## Dataset section:
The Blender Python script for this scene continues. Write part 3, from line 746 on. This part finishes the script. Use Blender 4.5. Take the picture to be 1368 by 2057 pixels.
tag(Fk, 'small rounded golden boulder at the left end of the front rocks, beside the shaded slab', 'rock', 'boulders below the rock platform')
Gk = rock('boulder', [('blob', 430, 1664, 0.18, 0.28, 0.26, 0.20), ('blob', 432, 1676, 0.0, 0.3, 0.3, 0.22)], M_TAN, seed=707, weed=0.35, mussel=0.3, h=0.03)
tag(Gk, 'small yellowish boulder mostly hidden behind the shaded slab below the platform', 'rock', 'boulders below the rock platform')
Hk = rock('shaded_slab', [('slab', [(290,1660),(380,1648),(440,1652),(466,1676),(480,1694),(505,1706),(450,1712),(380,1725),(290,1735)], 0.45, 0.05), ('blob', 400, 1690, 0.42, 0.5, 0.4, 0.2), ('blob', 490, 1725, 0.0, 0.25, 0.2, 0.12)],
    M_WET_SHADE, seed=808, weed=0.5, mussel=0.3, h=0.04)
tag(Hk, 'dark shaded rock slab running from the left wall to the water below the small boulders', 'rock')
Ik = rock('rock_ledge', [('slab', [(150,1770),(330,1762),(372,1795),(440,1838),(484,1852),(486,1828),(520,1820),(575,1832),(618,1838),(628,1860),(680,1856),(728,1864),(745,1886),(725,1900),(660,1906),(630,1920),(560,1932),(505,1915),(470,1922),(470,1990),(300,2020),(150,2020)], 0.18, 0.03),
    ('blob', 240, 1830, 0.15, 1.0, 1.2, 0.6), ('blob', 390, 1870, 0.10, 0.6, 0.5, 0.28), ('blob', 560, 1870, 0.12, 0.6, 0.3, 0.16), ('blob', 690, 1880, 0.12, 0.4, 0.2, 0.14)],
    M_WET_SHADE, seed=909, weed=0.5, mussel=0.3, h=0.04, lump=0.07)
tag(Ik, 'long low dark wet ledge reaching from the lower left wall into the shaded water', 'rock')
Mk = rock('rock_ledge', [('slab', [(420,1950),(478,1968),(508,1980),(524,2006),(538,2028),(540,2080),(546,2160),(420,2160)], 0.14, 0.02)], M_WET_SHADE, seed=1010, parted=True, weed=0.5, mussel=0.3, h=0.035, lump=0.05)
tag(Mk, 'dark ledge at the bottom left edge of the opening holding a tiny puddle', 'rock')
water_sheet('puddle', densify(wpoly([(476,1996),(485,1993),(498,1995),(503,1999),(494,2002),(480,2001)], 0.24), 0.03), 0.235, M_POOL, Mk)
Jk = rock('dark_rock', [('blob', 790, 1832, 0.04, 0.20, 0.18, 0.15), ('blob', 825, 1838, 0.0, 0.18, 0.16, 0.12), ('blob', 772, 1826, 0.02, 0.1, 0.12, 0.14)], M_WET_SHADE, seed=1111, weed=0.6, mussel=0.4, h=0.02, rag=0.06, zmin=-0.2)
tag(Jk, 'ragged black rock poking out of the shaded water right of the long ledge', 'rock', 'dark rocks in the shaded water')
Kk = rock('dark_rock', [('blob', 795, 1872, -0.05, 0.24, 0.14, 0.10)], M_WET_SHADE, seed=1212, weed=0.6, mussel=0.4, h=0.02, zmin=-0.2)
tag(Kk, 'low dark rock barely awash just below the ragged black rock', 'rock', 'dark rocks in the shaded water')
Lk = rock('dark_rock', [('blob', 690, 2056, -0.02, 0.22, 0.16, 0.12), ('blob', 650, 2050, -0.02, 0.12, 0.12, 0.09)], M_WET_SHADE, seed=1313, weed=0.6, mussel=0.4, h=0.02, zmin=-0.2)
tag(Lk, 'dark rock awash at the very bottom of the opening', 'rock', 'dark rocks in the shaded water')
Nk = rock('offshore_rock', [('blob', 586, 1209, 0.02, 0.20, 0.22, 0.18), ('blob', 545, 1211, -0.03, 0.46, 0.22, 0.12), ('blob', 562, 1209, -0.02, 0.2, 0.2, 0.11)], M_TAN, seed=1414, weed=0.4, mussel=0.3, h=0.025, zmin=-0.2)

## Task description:
Repeat the data exactly. Leave nothing out.

## Solution:
The Blender Python script for this scene continues. Write part 3, from line 746 on. This part finishes the script. Use Blender 4.5. Take the picture to be 1368 by 2057 pixels.
tag(Fk, 'small rounded golden boulder at the left end of the front rocks, beside the shaded slab', 'rock', 'boulders below the rock platform')
Gk = rock('boulder', [('blob', 430, 1664, 0.18, 0.28, 0.26, 0.20), ('blob', 432, 1676, 0.0, 0.3, 0.3, 0.22)], M_TAN, seed=707, weed=0.35, mussel=0.3, h=0.03)
tag(Gk, 'small yellowish boulder mostly hidden behind the shaded slab below the platform', 'rock', 'boulders below the rock platform')
Hk = rock('shaded_slab', [('slab', [(290,1660),(380,1648),(440,1652),(466,1676),(480,1694),(505,1706),(450,1712),(380,1725),(290,1735)], 0.45, 0.05), ('blob', 400, 1690, 0.42, 0.5, 0.4, 0.2), ('blob', 490, 1725, 0.0, 0.25, 0.2, 0.12)],
    M_WET_SHADE, seed=808, weed=0.5, mussel=0.3, h=0.04)
tag(Hk, 'dark shaded rock slab running from the left wall to the water below the small boulders', 'rock')
Ik = rock('rock_ledge', [('slab', [(150,1770),(330,1762),(372,1795),(440,1838),(484,1852),(486,1828),(520,1820),(575,1832),(618,1838),(628,1860),(680,1856),(728,1864),(745,1886),(725,1900),(660,1906),(630,1920),(560,1932),(505,1915),(470,1922),(470,1990),(300,2020),(150,2020)], 0.18, 0.03),
    ('blob', 240, 1830, 0.15, 1.0, 1.2, 0.6), ('blob', 390, 1870, 0.10, 0.6, 0.5, 0.28), ('blob', 560, 1870, 0.12, 0.6, 0.3, 0.16), ('blob', 690, 1880, 0.12, 0.4, 0.2, 0.14)],
    M_WET_SHADE, seed=909, weed=0.5, mussel=0.3, h=0.04, lump=0.07)
tag(Ik, 'long low dark wet ledge reaching from the lower left wall into the shaded water', 'rock')
Mk = rock('rock_ledge', [('slab', [(420,1950),(478,1968),(508,1980),(524,2006),(538,2028),(540,2080),(546,2160),(420,2160)], 0.14, 0.02)], M_WET_SHADE, seed=1010, parted=True, weed=0.5, mussel=0.3, h=0.035, lump=0.05)
tag(Mk, 'dark ledge at the bottom left edge of the opening holding a tiny puddle', 'rock')
water_sheet('puddle', densify(wpoly([(476,1996),(485,1993),(498,1995),(503,1999),(494,2002),(480,2001)], 0.24), 0.03), 0.235, M_POOL, Mk)
Jk = rock('dark_rock', [('blob', 790, 1832, 0.04, 0.20, 0.18, 0.15), ('blob', 825, 1838, 0.0, 0.18, 0.16, 0.12), ('blob', 772, 1826, 0.02, 0.1, 0.12, 0.14)], M_WET_SHADE, seed=1111, weed=0.6, mussel=0.4, h=0.02, rag=0.06, zmin=-0.2)
tag(Jk, 'ragged black rock poking out of the shaded water right of the long ledge', 'rock', 'dark rocks in the shaded water')
Kk = rock('dark_rock', [('blob', 795, 1872, -0.05, 0.24, 0.14, 0.10)], M_WET_SHADE, seed=1212, weed=0.6, mussel=0.4, h=0.02, zmin=-0.2)
tag(Kk, 'low dark rock barely awash just below the ragged black rock', 'rock', 'dark rocks in the shaded water')
Lk = rock('dark_rock', [('blob', 690, 2056, -0.02, 0.22, 0.16, 0.12), ('blob', 650, 2050, -0.02, 0.12, 0.12, 0.09)], M_WET_SHADE, seed=1313, weed=0.6, mussel=0.4, h=0.02, zmin=-0.2)
tag(Lk, 'dark rock awash at the very bottom of the opening', 'rock', 'dark rocks in the shaded water')
Nk = rock('offshore_rock', [('blob', 586, 1209, 0.02, 0.20, 0.22, 0.18), ('blob', 545, 1211, -0.03, 0.46, 0.22, 0.12), ('blob', 562, 1209, -0.02, 0.2, 0.2, 0.11)], M_TAN, seed=1414, weed=0.4, mussel=0.3, h=0.025, zmin=-0.2)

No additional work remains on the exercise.